Question

Multiply one of the equations, 3x-y=0 and 5x+2y=22, by a constant in order to solve by elimination. Show the new system of equations.

Answer 1

Do you understand how elimination works?

Answer 2

no :(

Answer 3

OK. To eliminate is to remove. The goal is to remove either x or y from one equation so you know what one of the variables is because it will be alone.

Answer 4

okay so i did that with the first equation and got y=11-5x. is that correct?

Answer 5

That would be for substitution, rather than elimination. In elimination you write them out like this:

\(\begin{array}{rrr}
3x&-y=&0 \\
5x&+2y=&22
\end{array}\)

It sets them up for being added together.

Answer 6

8x+y=22?

Answer 7

Now, if you look at them that way. What would you have to do to one of the equations to make it that when they are added in columns that one of the variables would disappear? It is in your instructions.

Answer 8

oh, would i multiply 2 for the y's to make it cancel out the postiive 2?

Answer 9

Yes! Which is the elimination part! You kill the y in this case to learn what the x is.

Answer 10

okay so, so would the answer be x=2?

Answer 11

\(\begin{array}{rrr}
3x&-y=&0 \\
5x&+2y=&22
\end{array}\)

\(\begin{array}{rrr}
2\cdot 3x&2\cdot (-y)=&2\cdot 0 \\
5x&+2y=&22
\end{array}\)

\(\begin{array}{rrr}
6x&-2y=&0 \\
5x&+2y=&22
\end{array}\)

\(11x=22\)

\(x=2\)

Yep.

Answer 12

woohoo! thank you!!! :)

Answer 13

Then you can substitute back that to find a y if they need it.
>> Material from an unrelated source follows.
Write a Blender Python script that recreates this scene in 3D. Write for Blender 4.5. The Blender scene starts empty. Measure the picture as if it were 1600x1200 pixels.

But I think what they may be looking for is that middle part of \(11x=22\)

Answer 14

so if it says "combine the two equations to eliminate one of the variables" how would i go about that?

Answer 15

Or even the step before that!

Ah ha. Yah, you did it all and they only wanted the first step.

Answer 16

See, for the first question, all they want is:
6x−2y=0
5x+2y=22

Then the second question is asking you to do the part to get the:
11x=22

Answer 17

oh okay! thank you so much for helping me out! i realllly appreciate it :)

Answer 18

np. Have fun!

Answer 19

hehe thanks! but the last step says "substitute the value you found back into an equation to solve for the other variable" so would it be something like since x=2, 3(2)-y=0. 6-y=0-y=-6 (-1) = y=6?

Answer 20

Yes. That or put it in the other, but that is eaiest. If you work th other one, you should get the same exact answer.

Answer 21

okay thank you :)